**Raw data**

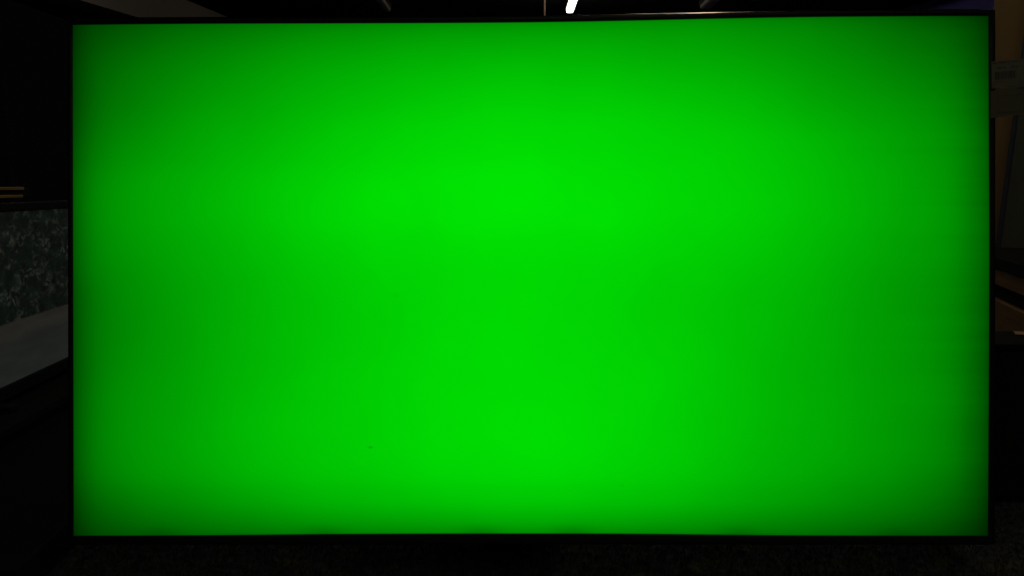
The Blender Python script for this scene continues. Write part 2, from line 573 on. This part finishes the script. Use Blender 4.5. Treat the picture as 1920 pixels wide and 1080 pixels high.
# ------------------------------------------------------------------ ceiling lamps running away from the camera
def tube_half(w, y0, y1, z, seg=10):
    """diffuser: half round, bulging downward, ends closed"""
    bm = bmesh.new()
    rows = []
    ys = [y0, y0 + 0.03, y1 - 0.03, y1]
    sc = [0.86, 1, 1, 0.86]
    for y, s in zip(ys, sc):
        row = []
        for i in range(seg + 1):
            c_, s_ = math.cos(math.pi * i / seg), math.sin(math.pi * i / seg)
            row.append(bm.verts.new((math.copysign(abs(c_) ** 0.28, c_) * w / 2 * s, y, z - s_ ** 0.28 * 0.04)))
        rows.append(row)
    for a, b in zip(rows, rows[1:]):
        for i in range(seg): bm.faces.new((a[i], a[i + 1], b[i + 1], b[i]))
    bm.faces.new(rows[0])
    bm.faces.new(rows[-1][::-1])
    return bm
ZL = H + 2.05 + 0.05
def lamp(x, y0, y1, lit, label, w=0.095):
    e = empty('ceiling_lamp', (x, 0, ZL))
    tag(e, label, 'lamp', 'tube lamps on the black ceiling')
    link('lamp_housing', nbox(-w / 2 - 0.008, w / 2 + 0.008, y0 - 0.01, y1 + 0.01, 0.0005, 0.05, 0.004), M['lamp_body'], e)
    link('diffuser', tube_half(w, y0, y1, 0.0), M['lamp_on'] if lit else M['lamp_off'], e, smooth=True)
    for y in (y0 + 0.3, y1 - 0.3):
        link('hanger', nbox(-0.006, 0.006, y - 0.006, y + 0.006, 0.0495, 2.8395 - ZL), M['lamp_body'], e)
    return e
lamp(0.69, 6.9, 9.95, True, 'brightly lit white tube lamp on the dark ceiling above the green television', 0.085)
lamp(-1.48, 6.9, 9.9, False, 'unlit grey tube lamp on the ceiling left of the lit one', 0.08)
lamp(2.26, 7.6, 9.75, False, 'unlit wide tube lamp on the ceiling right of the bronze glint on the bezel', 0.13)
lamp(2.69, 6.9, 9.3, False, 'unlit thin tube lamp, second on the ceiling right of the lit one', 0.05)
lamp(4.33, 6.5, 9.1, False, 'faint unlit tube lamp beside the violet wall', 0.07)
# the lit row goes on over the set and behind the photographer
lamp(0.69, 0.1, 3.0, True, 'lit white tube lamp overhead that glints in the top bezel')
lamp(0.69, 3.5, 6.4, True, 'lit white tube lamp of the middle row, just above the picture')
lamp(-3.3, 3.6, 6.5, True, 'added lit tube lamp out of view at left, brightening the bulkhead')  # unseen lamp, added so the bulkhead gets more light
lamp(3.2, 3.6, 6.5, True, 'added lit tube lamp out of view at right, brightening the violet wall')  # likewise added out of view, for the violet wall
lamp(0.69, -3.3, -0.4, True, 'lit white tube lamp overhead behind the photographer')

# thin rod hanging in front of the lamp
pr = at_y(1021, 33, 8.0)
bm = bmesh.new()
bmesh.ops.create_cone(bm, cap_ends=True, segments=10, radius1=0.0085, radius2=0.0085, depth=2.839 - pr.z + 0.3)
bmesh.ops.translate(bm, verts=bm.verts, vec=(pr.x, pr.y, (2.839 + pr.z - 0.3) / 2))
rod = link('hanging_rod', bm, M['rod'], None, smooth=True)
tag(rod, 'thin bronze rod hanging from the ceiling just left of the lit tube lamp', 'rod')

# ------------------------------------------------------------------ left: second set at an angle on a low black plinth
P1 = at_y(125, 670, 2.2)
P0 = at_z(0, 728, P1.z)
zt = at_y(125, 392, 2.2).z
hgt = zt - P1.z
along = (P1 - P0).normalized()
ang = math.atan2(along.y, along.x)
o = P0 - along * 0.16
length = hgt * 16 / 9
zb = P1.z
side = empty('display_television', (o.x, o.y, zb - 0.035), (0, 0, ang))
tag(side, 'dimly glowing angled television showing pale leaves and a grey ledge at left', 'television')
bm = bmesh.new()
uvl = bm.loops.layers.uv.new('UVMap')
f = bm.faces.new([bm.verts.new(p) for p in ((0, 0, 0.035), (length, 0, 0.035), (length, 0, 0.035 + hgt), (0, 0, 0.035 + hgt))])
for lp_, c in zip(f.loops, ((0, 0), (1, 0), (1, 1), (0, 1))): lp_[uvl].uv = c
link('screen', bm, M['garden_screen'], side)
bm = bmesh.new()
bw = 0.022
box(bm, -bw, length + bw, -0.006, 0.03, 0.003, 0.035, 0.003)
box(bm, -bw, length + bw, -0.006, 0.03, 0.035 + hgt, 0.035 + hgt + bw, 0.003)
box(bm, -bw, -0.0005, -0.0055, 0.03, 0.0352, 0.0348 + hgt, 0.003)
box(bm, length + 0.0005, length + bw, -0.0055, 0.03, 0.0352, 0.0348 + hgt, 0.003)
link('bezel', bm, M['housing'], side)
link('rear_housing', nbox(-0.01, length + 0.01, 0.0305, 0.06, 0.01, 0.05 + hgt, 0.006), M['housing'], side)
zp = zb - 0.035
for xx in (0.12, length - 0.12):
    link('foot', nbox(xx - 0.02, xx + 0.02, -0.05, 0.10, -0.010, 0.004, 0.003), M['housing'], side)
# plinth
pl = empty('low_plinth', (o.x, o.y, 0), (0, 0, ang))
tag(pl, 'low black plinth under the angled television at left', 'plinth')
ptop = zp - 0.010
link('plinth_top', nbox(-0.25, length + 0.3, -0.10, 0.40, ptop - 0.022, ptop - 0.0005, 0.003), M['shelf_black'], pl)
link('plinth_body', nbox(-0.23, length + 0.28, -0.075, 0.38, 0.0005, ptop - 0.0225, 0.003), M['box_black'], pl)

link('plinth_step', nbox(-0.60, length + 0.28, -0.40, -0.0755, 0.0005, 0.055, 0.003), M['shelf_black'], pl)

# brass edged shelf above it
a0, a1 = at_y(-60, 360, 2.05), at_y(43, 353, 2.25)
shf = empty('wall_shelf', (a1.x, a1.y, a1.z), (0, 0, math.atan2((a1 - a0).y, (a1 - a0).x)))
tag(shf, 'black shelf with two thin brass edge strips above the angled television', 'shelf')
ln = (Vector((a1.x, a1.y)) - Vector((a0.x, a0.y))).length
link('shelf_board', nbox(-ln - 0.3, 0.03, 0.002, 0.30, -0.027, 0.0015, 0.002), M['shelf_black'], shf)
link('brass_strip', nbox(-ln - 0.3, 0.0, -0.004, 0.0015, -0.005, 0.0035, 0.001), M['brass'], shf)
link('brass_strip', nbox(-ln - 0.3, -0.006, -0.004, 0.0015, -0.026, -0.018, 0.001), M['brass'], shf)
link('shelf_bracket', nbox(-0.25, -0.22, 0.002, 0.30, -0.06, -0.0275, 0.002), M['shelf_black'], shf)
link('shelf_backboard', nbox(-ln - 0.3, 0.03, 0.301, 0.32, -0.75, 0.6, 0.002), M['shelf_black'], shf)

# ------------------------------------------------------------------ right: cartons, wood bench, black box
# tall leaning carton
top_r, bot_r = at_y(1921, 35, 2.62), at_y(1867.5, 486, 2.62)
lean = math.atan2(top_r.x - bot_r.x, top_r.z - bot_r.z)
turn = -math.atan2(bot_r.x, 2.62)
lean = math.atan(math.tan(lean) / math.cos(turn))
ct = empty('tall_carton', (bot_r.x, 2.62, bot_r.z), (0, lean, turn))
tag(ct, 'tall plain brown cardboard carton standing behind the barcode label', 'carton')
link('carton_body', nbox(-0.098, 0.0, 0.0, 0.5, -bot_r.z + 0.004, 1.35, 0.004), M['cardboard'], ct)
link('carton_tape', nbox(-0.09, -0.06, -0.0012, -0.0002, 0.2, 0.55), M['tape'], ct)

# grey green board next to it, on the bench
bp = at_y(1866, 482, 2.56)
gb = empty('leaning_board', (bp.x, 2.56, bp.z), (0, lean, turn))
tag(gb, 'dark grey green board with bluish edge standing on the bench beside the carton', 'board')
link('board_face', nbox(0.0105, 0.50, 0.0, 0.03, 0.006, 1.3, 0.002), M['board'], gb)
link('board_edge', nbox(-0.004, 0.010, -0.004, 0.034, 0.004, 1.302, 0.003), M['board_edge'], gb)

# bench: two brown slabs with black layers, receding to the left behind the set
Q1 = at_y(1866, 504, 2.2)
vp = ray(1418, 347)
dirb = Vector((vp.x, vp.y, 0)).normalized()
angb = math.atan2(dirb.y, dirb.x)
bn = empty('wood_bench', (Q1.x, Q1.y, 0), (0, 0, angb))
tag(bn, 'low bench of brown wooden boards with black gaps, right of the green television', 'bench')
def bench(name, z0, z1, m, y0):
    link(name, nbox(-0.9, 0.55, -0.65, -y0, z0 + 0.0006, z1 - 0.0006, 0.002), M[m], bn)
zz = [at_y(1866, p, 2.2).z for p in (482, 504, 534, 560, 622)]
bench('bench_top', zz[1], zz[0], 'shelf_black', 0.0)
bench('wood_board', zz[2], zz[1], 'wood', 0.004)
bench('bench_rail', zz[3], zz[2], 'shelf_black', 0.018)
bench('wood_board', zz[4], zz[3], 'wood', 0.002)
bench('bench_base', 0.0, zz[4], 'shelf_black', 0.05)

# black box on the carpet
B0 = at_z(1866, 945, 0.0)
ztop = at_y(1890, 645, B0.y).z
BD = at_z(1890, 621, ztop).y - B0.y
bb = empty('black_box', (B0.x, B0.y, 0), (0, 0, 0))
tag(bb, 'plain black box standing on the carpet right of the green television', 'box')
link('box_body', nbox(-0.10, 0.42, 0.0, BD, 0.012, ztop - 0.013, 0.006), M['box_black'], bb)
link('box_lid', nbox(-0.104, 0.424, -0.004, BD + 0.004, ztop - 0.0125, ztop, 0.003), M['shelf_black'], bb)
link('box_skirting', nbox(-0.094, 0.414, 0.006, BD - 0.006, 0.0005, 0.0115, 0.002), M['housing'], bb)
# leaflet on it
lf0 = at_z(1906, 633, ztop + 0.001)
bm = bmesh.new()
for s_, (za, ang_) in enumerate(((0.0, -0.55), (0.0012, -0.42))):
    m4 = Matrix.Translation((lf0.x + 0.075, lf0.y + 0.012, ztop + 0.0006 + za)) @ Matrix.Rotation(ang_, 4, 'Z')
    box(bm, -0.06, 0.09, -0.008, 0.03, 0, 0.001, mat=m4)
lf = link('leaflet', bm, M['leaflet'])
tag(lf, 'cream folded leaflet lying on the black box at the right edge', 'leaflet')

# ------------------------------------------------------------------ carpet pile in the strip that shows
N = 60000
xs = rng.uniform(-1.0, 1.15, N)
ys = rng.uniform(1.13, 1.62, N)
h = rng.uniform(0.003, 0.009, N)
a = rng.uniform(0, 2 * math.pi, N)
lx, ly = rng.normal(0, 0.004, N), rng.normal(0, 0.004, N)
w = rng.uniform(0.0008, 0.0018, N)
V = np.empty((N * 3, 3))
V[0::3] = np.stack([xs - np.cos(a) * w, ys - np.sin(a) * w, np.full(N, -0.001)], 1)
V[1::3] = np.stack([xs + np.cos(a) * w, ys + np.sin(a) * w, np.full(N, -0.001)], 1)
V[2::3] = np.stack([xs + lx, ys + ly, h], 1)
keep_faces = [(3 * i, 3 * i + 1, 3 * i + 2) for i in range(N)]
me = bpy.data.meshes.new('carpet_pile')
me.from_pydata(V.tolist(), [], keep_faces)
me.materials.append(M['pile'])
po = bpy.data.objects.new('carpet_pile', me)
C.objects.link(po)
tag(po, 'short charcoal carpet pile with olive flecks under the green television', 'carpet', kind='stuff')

==

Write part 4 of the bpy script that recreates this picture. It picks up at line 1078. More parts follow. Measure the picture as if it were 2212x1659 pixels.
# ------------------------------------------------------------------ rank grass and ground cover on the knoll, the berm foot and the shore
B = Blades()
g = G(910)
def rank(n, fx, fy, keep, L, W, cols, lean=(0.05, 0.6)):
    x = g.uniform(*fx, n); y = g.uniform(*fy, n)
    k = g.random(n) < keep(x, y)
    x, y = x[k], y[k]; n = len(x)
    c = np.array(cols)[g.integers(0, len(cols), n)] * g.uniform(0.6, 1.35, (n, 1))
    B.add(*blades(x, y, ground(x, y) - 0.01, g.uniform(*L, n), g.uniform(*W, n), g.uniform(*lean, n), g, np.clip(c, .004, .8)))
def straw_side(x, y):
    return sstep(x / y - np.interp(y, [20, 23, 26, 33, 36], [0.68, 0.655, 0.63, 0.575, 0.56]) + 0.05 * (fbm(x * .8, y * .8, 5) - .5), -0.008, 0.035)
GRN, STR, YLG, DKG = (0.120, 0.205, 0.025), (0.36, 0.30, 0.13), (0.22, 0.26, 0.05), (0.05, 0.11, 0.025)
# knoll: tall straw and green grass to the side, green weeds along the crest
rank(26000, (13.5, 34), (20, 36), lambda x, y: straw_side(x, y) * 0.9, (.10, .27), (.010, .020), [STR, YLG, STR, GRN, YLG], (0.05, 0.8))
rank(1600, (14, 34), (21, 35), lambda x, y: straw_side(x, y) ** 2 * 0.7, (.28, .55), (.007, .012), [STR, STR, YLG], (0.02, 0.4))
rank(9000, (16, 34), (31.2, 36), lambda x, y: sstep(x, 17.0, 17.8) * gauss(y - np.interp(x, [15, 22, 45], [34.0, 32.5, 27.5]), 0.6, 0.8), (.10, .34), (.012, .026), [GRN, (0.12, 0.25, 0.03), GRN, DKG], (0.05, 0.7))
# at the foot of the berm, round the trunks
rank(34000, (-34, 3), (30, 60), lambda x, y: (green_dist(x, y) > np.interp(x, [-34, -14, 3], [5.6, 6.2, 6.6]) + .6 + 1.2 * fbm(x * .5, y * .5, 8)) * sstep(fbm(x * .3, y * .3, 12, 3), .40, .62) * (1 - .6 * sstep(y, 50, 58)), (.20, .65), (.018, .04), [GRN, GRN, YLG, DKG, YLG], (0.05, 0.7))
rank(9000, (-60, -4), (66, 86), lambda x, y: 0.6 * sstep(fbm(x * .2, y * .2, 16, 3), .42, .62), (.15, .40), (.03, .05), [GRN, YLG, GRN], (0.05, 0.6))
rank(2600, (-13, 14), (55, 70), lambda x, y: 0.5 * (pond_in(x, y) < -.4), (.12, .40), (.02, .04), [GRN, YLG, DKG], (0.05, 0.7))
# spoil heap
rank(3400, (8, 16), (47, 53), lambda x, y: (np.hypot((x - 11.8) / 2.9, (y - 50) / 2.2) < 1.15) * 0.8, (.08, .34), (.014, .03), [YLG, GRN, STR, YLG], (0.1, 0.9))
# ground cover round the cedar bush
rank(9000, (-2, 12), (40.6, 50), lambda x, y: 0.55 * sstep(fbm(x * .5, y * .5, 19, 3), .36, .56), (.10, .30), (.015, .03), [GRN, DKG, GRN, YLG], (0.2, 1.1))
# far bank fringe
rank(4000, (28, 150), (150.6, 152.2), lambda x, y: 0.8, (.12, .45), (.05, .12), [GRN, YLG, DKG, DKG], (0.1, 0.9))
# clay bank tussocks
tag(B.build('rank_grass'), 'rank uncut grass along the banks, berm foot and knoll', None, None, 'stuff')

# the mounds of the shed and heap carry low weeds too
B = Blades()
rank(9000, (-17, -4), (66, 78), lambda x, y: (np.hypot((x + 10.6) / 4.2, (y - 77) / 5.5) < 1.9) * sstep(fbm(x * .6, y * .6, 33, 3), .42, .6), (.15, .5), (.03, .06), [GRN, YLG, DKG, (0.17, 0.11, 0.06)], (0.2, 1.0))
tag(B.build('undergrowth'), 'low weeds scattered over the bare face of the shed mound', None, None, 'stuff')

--

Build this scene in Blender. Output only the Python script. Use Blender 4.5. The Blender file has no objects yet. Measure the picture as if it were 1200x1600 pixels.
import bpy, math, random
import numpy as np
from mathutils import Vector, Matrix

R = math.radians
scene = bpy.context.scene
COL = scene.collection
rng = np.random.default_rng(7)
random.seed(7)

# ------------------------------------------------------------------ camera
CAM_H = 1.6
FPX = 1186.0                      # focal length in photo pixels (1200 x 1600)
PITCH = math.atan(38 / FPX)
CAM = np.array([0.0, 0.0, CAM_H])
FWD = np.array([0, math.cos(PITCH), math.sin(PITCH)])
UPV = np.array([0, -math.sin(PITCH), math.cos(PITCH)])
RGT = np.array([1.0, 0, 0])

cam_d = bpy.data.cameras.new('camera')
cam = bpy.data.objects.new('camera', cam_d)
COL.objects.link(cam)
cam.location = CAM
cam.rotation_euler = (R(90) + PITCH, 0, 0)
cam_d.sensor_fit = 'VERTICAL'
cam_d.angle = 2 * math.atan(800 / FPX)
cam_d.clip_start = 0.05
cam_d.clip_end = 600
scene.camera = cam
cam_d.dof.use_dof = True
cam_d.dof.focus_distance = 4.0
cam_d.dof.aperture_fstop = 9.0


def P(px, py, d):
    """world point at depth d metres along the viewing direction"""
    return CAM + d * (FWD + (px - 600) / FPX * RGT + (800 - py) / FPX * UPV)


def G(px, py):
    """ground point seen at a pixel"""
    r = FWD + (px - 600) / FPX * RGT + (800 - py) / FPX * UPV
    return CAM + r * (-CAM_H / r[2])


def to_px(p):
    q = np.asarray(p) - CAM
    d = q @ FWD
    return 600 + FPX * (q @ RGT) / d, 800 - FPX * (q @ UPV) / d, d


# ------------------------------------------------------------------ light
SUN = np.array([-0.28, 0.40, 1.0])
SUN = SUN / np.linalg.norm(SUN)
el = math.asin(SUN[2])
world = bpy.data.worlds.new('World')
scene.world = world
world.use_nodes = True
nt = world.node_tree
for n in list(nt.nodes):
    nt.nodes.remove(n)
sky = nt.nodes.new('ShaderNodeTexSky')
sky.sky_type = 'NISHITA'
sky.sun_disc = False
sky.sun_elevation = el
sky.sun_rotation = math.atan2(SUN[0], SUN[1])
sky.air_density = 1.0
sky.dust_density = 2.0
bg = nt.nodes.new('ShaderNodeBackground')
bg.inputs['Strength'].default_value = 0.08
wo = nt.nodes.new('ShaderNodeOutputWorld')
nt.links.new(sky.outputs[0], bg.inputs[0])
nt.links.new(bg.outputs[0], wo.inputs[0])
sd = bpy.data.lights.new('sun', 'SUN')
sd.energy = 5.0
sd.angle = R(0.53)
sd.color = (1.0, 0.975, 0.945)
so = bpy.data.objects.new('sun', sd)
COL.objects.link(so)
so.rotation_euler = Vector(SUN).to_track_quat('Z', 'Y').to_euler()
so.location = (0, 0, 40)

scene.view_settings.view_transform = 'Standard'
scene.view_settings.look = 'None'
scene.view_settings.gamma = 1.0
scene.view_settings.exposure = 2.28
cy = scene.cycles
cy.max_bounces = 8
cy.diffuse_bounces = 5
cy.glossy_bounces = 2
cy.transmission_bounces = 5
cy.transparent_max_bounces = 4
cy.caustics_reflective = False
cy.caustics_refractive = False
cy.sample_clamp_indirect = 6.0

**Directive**
In the listing above, find the line containing "Build this scene" and the line containing "cam_d.dof.aperture_fstop = 9.0", then quote both, plus every line between them, exactly as written.

**Task answer**
Build this scene in Blender. Output only the Python script. Use Blender 4.5. The Blender file has no objects yet. Measure the picture as if it were 1200x1600 pixels.
import bpy, math, random
import numpy as np
from mathutils import Vector, Matrix

R = math.radians
scene = bpy.context.scene
COL = scene.collection
rng = np.random.default_rng(7)
random.seed(7)

# ------------------------------------------------------------------ camera
CAM_H = 1.6
FPX = 1186.0                      # focal length in photo pixels (1200 x 1600)
PITCH = math.atan(38 / FPX)
CAM = np.array([0.0, 0.0, CAM_H])
FWD = np.array([0, math.cos(PITCH), math.sin(PITCH)])
UPV = np.array([0, -math.sin(PITCH), math.cos(PITCH)])
RGT = np.array([1.0, 0, 0])

cam_d = bpy.data.cameras.new('camera')
cam = bpy.data.objects.new('camera', cam_d)
COL.objects.link(cam)
cam.location = CAM
cam.rotation_euler = (R(90) + PITCH, 0, 0)
cam_d.sensor_fit = 'VERTICAL'
cam_d.angle = 2 * math.atan(800 / FPX)
cam_d.clip_start = 0.05
cam_d.clip_end = 600
scene.camera = cam
cam_d.dof.use_dof = True
cam_d.dof.focus_distance = 4.0
cam_d.dof.aperture_fstop = 9.0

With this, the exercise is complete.